Getting supplies from the farms

When Baby Grubz became too big to rely on market produce, Sangoleye identified entrepreneurs in remote areas close to farms who could source the raw materials like sweet potatoes, bananas, soya beans and groundnuts. “We have aggregators in Nigeria but sometimes they make their raw materials unusually expensive,” she explains. Smaller operators find engaging with farmers directly is difficult and their yields are inconsistent.

The local entrepreneurs “aggregate on our behalf, and process on our behalf”. This involves drying the product, which makes it easier to transport. “It’s a win-win for us because we do not have enough equipment to process the way we want.” The procurers on the ground know how to source the cheapest and best quality raw materials, according to her.

An employee at Baby Grubz’ facility.

Women doing it for themselves

Sangoleye has a network of about 165 women who, directly or indirectly, distribute her products and supply around 280 supermarkets that stock Baby Grubz. The product is also available in other countries in West Africa and the United Kingdom.

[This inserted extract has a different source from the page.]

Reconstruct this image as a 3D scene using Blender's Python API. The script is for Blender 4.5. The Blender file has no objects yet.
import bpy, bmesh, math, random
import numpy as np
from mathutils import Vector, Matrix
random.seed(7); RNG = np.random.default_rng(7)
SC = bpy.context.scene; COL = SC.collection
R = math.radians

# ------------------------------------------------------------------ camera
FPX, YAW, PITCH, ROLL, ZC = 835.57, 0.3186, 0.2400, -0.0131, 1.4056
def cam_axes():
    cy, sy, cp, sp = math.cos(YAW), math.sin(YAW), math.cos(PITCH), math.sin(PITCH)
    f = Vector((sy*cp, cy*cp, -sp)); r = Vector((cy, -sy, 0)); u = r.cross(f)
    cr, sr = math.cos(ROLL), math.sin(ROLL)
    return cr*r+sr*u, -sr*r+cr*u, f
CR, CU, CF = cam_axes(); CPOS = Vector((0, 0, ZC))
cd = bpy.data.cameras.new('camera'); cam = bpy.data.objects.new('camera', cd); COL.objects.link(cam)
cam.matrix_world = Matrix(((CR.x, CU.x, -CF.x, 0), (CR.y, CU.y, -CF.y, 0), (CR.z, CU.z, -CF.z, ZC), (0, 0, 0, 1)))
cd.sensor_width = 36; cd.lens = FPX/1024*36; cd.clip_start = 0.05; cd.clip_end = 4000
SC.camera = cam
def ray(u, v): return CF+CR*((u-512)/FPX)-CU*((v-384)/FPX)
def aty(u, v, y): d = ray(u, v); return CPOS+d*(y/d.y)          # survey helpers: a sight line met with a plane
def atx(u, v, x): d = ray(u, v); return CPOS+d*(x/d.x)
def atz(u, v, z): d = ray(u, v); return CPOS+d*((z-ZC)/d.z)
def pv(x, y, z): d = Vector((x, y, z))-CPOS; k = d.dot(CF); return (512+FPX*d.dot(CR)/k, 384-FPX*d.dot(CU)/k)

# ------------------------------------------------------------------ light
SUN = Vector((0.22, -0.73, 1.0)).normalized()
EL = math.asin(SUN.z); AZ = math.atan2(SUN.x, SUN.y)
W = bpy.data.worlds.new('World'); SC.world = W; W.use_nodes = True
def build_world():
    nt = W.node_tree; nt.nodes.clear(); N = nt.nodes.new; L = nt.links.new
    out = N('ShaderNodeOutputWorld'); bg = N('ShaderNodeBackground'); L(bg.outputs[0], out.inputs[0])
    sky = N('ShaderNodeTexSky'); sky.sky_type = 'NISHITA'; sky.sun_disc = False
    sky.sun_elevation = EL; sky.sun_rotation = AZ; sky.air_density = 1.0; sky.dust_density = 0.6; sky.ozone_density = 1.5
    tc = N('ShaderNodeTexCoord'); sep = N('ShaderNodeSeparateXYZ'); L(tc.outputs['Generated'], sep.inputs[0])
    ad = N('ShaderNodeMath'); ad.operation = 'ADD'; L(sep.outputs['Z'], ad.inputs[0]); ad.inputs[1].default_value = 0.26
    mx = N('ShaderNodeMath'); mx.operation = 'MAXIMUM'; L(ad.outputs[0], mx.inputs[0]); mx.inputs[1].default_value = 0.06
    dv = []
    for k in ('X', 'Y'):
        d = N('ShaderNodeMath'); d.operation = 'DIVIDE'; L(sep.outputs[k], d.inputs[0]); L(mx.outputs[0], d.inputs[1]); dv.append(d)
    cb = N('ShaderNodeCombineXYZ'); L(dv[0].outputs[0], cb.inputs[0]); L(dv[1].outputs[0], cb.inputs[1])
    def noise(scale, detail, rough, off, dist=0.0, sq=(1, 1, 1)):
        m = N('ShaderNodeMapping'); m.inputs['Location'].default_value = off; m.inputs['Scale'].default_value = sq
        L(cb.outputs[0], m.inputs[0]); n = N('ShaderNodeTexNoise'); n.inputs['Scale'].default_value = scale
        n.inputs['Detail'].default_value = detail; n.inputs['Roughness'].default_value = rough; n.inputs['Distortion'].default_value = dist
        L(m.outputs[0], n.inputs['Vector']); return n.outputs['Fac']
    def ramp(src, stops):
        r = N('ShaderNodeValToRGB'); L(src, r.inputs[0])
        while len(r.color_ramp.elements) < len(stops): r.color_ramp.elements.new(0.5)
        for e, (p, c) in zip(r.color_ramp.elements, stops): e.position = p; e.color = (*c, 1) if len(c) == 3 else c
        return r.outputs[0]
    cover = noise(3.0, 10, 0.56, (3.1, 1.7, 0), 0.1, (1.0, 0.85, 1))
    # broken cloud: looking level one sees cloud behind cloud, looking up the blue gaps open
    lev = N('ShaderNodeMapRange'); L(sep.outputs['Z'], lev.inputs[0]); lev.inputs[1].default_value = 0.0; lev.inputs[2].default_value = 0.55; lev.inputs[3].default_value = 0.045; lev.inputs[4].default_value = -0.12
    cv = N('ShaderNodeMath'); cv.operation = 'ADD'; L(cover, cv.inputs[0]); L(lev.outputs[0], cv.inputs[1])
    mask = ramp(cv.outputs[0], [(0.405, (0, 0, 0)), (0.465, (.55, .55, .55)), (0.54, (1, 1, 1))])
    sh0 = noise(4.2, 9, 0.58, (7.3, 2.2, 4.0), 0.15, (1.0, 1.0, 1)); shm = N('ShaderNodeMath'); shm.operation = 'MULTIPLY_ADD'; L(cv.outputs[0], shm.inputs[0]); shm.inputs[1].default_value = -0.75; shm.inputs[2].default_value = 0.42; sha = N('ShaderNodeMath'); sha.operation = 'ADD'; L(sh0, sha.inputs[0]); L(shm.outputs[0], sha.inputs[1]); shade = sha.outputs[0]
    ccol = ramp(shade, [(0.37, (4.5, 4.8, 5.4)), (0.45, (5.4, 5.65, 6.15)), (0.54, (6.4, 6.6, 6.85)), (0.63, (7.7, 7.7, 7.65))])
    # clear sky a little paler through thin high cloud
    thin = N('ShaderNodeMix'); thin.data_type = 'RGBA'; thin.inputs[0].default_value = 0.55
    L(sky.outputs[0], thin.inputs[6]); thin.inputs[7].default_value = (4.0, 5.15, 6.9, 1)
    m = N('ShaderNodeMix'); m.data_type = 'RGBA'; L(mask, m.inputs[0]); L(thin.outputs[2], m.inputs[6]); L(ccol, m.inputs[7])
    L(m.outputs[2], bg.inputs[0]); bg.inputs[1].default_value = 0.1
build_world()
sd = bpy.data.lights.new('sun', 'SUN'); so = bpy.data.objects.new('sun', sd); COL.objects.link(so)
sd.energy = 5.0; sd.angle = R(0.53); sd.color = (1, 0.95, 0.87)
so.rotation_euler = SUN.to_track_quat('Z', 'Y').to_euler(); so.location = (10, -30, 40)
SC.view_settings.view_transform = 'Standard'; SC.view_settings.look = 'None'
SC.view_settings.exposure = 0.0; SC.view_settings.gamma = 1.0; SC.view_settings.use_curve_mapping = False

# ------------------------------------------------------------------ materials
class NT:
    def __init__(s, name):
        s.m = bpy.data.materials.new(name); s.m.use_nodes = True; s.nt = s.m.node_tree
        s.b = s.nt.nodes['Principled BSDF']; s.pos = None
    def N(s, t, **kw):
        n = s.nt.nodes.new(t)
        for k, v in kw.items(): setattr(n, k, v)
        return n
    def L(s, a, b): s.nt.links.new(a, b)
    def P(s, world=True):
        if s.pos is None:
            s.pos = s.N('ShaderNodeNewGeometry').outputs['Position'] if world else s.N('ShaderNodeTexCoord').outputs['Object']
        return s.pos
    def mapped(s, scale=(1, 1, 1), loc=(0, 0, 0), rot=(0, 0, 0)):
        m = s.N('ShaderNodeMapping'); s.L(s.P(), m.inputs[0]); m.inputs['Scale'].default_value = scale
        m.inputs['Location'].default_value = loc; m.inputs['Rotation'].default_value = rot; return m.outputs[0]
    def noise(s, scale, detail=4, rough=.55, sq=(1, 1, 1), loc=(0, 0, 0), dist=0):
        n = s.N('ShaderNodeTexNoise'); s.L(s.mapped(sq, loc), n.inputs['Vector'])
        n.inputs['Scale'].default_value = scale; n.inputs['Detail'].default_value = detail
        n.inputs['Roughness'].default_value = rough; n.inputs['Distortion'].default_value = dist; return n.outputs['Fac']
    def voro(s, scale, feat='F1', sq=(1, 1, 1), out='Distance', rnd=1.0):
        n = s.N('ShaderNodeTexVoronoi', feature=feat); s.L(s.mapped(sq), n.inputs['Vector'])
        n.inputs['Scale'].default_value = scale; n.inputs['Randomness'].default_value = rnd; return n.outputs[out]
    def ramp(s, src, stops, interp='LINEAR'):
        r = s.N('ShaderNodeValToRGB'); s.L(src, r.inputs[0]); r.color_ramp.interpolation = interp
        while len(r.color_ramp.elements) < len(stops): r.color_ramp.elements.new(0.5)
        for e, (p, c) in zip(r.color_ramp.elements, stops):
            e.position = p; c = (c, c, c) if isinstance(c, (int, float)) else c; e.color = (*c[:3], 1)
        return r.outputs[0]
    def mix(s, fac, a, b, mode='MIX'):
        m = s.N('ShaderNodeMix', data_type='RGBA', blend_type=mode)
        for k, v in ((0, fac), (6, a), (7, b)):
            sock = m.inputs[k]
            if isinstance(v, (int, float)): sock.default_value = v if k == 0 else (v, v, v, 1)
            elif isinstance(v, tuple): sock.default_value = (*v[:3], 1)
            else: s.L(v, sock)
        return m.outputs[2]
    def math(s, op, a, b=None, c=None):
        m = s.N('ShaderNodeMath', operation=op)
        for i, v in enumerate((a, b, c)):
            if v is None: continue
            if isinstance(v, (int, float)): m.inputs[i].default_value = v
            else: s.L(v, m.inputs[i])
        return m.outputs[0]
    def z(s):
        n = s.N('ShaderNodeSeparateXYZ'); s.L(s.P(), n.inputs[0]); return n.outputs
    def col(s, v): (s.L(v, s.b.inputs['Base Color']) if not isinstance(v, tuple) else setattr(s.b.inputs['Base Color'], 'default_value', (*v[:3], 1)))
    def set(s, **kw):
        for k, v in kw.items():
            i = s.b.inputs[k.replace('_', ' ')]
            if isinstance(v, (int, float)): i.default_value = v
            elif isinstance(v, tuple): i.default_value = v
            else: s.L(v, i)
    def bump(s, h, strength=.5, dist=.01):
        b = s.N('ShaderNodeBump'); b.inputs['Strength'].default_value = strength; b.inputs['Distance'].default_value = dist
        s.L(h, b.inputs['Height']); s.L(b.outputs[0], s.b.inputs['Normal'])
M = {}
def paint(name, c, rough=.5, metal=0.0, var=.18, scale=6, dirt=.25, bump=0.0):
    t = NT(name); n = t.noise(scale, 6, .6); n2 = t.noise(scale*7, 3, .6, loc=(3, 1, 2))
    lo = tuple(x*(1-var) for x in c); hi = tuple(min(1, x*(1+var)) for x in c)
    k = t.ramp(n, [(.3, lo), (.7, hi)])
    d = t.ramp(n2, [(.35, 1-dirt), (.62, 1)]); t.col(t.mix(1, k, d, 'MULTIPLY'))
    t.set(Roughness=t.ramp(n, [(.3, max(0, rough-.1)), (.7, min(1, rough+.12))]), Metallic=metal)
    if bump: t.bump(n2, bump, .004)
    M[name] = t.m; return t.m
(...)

Distributors pay in advance of delivery. “This is how we initially raised funds and it is still the primary way we do it.” It’s a symbiotic relationship because as the women grow their businesses, Baby Grubz also grows.

A lot of the profit goes back into growing the business. “We are closing a deal on the purchase of a facility. I raised the funds by taking some money from the bank, some working capital and I told all the women to pay for next month’s supply.”

Being risk-averse, it is the first time the business is taking on debt. “I had to wait for our cash flow to be strong enough. It’s not that the money isn’t coming in but we have a lot tied up in capital assets.”

The next milestone is to get to a level where she can invite investors and become a medium-scale business – hopefully by mid-2021 – and to produce more than the current five to six tonnes every month. “We want to meet all our targets, then we will be able to enter into a conversation from a point of strength and select the type of investor who we want.”

It’s now less about what she likes and more about the customer, whose tastes sometimes differ from hers. “We now give them what they want. Removing myself from the equation was the key to our growth.”

Taking on the competition

There are a few players in Nigeria’s baby food industry; yet, they all struggle to produce enough for the sizeable market.

Although imported baby food still makes up 80% to 90% of the market, five local baby food companies – which concentrate on organic, natural foods – could feature in the top 10 soon, of which Baby Grubz will be one. “There is a lot of awareness in terms of better nutrition, better living, wellness. It’s a growing culture. People want to live better. Everyone wants to eat clean.”

If she could do it all over again, with hindsight, Sangoleye believes she would be more confident, make bolder decisions and take bigger risks. “My risk appetite would definitely increase. I would trust myself more; trust my instincts.”